The peso was last trading 0.22% lower at 58.77 to the dollar, having weakened earlier to 58.81, a level last seen on June 10 when the currency hit a 31-month intraday low.

Economists said the market focused on fundamentals rather than political noise in the country. On Wednesday, Vice President Sara Dutere resigned from President Ferdinand Marcos Jr's cabinet as their political alliance collapsed.

The peso has declined 5.82% since the start of the year, in line with 6.04% and 5.07% declines in the Indonesian rupiah and Taiwan's dollar, respectively.

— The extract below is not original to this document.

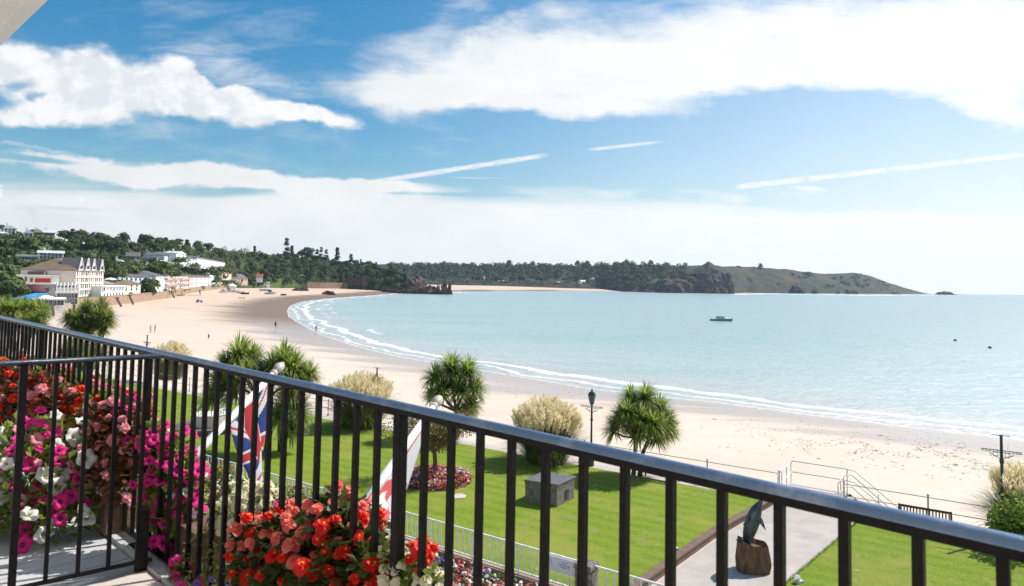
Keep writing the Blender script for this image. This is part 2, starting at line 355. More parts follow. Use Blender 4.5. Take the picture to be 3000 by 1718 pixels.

"The peso's movements reflect positioning ahead of the BSP's policy meeting as the market navigates the probability that the monetary board's future rate cuts might not be in lockstep with the U.S. Federal Reserve," said Juan Paolo Colet, managing director of China Bank Capital.

The Bangko Sentral ng Pilipinas (BSP) is expected keep its policy rate steady at 6.5% for a sixth straight meeting on June 27 before it delivers a rate cut which its governor said could happen as early as August.

A rate cut in the third quarter would put the BSP ahead of major central banks including the Fed which is expected to cut rates later this year.

Ruben Carlo Asuncion, chief economist at Manila-based Union Bank of the Philippines, said the peso's movement was largely driven by offshore developments, particularly monetary policy settings, rather than political developments.